## EXERCISE OBJECTIVE
Line by line, repeat the data below exactly, beginning at the first line and ending at the line with "R = math.radians". Omit pictures.

## DATA SECTION
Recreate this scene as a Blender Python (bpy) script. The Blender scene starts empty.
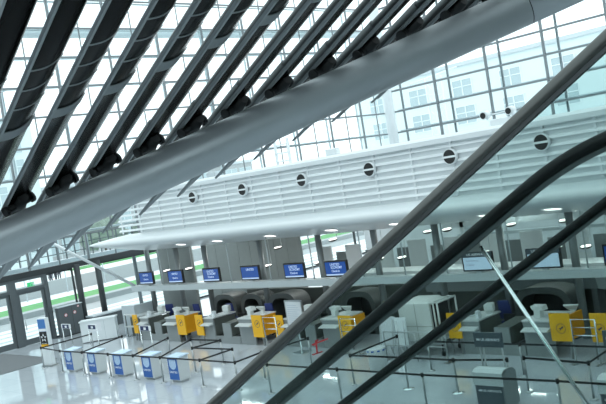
import bpy, bmesh, math, random
from mathutils import Vector, Matrix
random.seed(7)
S = bpy.context.scene
COL = S.collection
R = math.radians

# ------------------------------------------------------------------ camera
F, CX, CY, EYE = 850.0, 303.0, 202.0, 6.5
a = Vector((-530 - CX, 312 - CY, F)).normalized()
ROLL = .163
dn = Vector((ROLL, 1, -(a.x * ROLL + a.y) / a.z)).normalized()
AX = -a; AZ = -dn; AY = AZ.cross(AX)             # world axes seen by the camera (x right, y down, z forward)
right = Vector((AX.x, AY.x, AZ.x)); down = Vector((AX.y, AY.y, AZ.y)); fwd = Vector((AX.z, AY.z, AZ.z))
cd = bpy.data.cameras.new('camera'); cam = bpy.data.objects.new('camera', cd); COL.objects.link(cam)
cd.sensor_width = 36; cd.lens = F / 606 * 36; cd.clip_start = .05; cd.clip_end = 900
rot = Matrix((right, -down, -fwd)).transposed()
cam.matrix_world = Matrix.Translation((0, 0, EYE)) @ rot.to_4x4()
S.camera = cam
def ray(px, py): return right * (px - CX) + down * (py - CY) + fwd * F
def on_y(px, py, y): r = ray(px, py); return Vector((0, 0, EYE)) + r * (y / r.y)
def on_x(px, py, x): r = ray(px, py); return Vector((0, 0, EYE)) + r * (x / r.x)
def at_depth(px, py, d): return Vector((0, 0, EYE)) + ray(px, py) * (d / F)

# ------------------------------------------------------------------ materials
MATS = {}
def mat(name, col, rough=.5, metal=0.0, emit=None, estr=0, spec=.5, noise=0, nscale=8, bump=0):
    m = bpy.data.materials.new(name); m.use_nodes = True
    nt = m.node_tree; b = nt.nodes['Principled BSDF']
    b.inputs['Base Color'].default_value = (*col, 1); b.inputs['Roughness'].default_value = rough
    b.inputs['Metallic'].default_value = metal; b.inputs['Specular IOR Level'].default_value = spec
    if emit:
        b.inputs['Emission Color'].default_value = (*emit, 1); b.inputs['Emission Strength'].default_value = estr
    if noise or bump:
        tc = nt.nodes.new('ShaderNodeTexCoord'); n = nt.nodes.new('ShaderNodeTexNoise'); n.inputs['Scale'].default_value = nscale
        n.inputs['Detail'].default_value = 4
        nt.links.new(tc.outputs['Object'], n.inputs['Vector'])
        if noise:
            mx = nt.nodes.new('ShaderNodeMix'); mx.data_type = 'RGBA'
            mx.inputs['A'].default_value = (*[c * (1 - noise) for c in col], 1); mx.inputs['B'].default_value = (*[min(1, c * (1 + noise)) for c in col], 1)
            nt.links.new(n.outputs['Fac'], mx.inputs['Factor']); nt.links.new(mx.outputs['Result'], b.inputs['Base Color'])
        if bump:
            bp = nt.nodes.new('ShaderNodeBump'); bp.inputs['Strength'].default_value = bump; bp.inputs['Distance'].default_value = .02
            nt.links.new(n.outputs['Fac'], bp.inputs['Height']); nt.links.new(bp.outputs['Normal'], b.inputs['Normal'])
    MATS[name] = m; return m
def glass(name, tint, gloss=.08, rough=.02):
    m = bpy.data.materials.new(name); m.use_nodes = True; nt = m.node_tree; nt.nodes.clear()
    o = nt.nodes.new('ShaderNodeOutputMaterial'); t = nt.nodes.new('ShaderNodeBsdfTransparent'); g = nt.nodes.new('ShaderNodeBsdfGlossy')
    mx = nt.nodes.new('ShaderNodeMixShader'); lw = nt.nodes.new('ShaderNodeLayerWeight'); mu = nt.nodes.new('ShaderNodeMath')
    t.inputs['Color'].default_value = (*tint, 1); g.inputs['Roughness'].default_value = rough; g.inputs['Color'].default_value = (.9, .97, .96, 1)
    lw.inputs['Blend'].default_value = .25; mu.operation = 'MULTIPLY'; mu.inputs[1].default_value = gloss
    nt.links.new(lw.outputs['Fresnel'], mu.inputs[0]); nt.links.new(mu.outputs[0], mx.inputs['Fac'])
    nt.links.new(t.outputs[0], mx.inputs[1]); nt.links.new(g.outputs[0], mx.inputs[2]); nt.links.new(mx.outputs[0], o.inputs['Surface'])
    MATS[name] = m; return m
def tile_mat(name, c1, c2, grout, size, rough):
    m = bpy.data.materials.new(name); m.use_nodes = True; nt = m.node_tree; b = nt.nodes['Principled BSDF']
    tc = nt.nodes.new('ShaderNodeTexCoord'); br = nt.nodes.new('ShaderNodeTexBrick'); br.offset = 0
    br.inputs['Color1'].default_value = (*c1, 1); br.inputs['Color2'].default_value = (*c2, 1); br.inputs['Mortar'].default_value = (*grout, 1)
    br.inputs['Scale'].default_value = 1; br.inputs['Mortar Size'].default_value = .008; br.inputs['Brick Width'].default_value = size; br.inputs['Row Height'].default_value = size
    n = nt.nodes.new('ShaderNodeTexNoise'); n.inputs['Scale'].default_value = .8
    mx = nt.nodes.new('ShaderNodeMapRange'); mx.inputs['To Min'].default_value = rough * .7; mx.inputs['To Max'].default_value = rough * 1.4
    nt.links.new(tc.outputs['Object'], br.inputs['Vector']); nt.links.new(tc.outputs['Object'], n.inputs['Vector'])
    nt.links.new(br.outputs['Color'], b.inputs['Base Color']); nt.links.new(n.outputs['Fac'], mx.inputs['Value']); nt.links.new(mx.outputs[0], b.inputs['Roughness'])
    bp = nt.nodes.new('ShaderNodeBump'); bp.inputs['Strength'].default_value = .04; bp.inputs['Distance'].default_value = .01
    n2 = nt.nodes.new('ShaderNodeTexNoise'); n2.inputs['Scale'].default_value = 2.5
    nt.links.new(tc.outputs['Object'], n2.inputs['Vector']); nt.links.new(n2.outputs['Fac'], bp.inputs['Height']); nt.links.new(bp.outputs['Normal'], b.inputs['Normal'])
    b.inputs['Specular IOR Level'].default_value = .8
    MATS[name] = m; return m

tile_mat('floor_tile', (.46, .505, .54), (.495, .54, .575), (.38, .42, .45), 1.2, .045)
mat('steel_blue', (.37, .42, .445), .4, .45, noise=.03)
mat('louver_black', (.004, .005, .0055), .22, 0, spec=.14)
mat('louver_grey', (.25, .285, .30), .5, .2)
mat('louver_tube', (.075, .09, .095), .5, .35)
mat('sleeve_reflection', (.22, .25, .26), .45, .2)  # grey of the sleeve and of the rings standing in for reflections
mat('louver_tip', (.20, .235, .25), .5, .2)
mat('cast_dark', (.02, .024, .026), .5, .3)
mat('frame_grey', (.12, .14, .15), .5, .3)
mat('frame_dark', (.045, .053, .057), .5, .3)
mat('mullion_grey', (.20, .23, .245), .5, .3)
mat('frame_pale', (.52, .58, .61), .5)
mat('white_paint', (.78, .83, .85), .45)
mat('gallery_white', (.66, .71, .73), .5, noise=.02, nscale=2)
mat('gallery_fin', (.74, .785, .805), .45)
mat('soffit_white', (.66, .71, .725), .3)
mat('partition_grey', (.27, .30, .295), .38, .25, noise=.08, nscale=3)
mat('arch_grey', (.085, .097, .095), .45, .2)
mat('column_grey', (.25, .275, .28), .4, .4)
mat('shelf_grey', (.50, .56, .58), .4)
mat('desk_grey', (.25, .28, .285), .45, noise=.03)
mat('desk_side', (.10, .115, .105), .5)
mat('desk_top', (.60, .64, .64), .35)
mat('black_matte', (.012, .014, .015), .6)
mat('rubber', (.006, .007, .008), .4, spec=.25)
mat('yellow', (.86, .46, .012), .42)
mat('yellow_shaded', (.80, .34, .008), .42)  # yellow of the panels with side shade put into the colour
mat('navy', (.012, .03, .10), .5)
mat('chair_blue', (.02, .035, .16), .7)
mat('screen_blue', (.012, .05, .22), .25, emit=(.02, .085, .34), estr=.36)
mat('screen_white', (.4, .5, .6), .25, emit=(.46, .62, .80), estr=.38)
mat('letter_screen', (.4, .5, .65), .4, emit=(.45, .6, .85), estr=.4)
mat('letter_white', (.82, .85, .88), .5)
mat('letter_grey', (.35, .42, .5), .5)
mat('kiosk_blue', (.025, .12, .42), .3)
mat('kiosk_pale', (.50, .66, .84), .35)
mat('kiosk_side', (.60, .64, .65), .4)
mat('kiosk_top', (.52, .66, .80), .25)
mat('steel', (.42, .45, .46), .28, .9)
mat('chrome', (.72, .77, .78), .18, .95)
mat('rail_steel', (.085, .092, .09), .34, .6)
mat('belt_black', (.016, .018, .02), .6)
mat('us_dark', (.07, .095, .115), .4)
mat('us_grey', (.22, .25, .26), .45)
mat('us_light', (.60, .66, .67), .4)
mat('mat_grey', (.15, .165, .175), .9, noise=.1, nscale=60)
mat('red', (.55, .02, .03), .5)
mat('green_sign', (.02, .35, .12), .5, emit=(.03, .5, .16), estr=.5)
mat('sky_blue_print', (.06, .20, .50), .4)
mat('grass', (.13, .36, .14), .9, noise=.25, nscale=3)
mat('pavement', (.80, .84, .85), .8, noise=.06, nscale=.5)
mat('asphalt', (.38, .42, .43), .85, noise=.08, nscale=1)
mat('kerb', (.40, .43, .44), .8)
mat('white_band', (.86, .9, .9), .6)
mat('facade_pale', (.66, .75, .77), .7)
mat('facade_glass', (.42, .52, .55), .3)
mat('facade_grid', (.62, .72, .74), .6)
mat('leaf', (.20, .26, .22), .9, noise=.3, nscale=3, bump=.5)
mat('bark', (.12, .1, .08), .9)
mat('cloth_dark', (.03, .035, .045), .8)
mat('skin', (.5, .33, .26), .6)
mat('hair', (.03, .025, .02), .7)
mat('lamp', (.9, .9, .85), .4, emit=(1, .95, .9), estr=2.2)
mat('fill_glow', (.9, .9, .85), .4, emit=(.95, 1, .97), estr=30)  # glow of the added fill strips under the deck
mat('lamp_shell', (.04, .045, .045), .4)
mat('ceramic', (.66, .70, .69), .4)
mat('machine_white', (.62, .655, .63), .5, noise=.03)
mat('paper', (.58, .62, .64), .6)
glass('facade_pane', (.955, .985, .99), .10)
glass('guard_pane', (.775, .85, .84), .12)
glass('escalator_pane', (.955, .97, .97), .12)
glass('roof_pane', (.95, .98, .98), .05)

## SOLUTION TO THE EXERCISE
Recreate this scene as a Blender Python (bpy) script. The Blender scene starts empty.
import bpy, bmesh, math, random
from mathutils import Vector, Matrix
random.seed(7)
S = bpy.context.scene
COL = S.collection
R = math.radians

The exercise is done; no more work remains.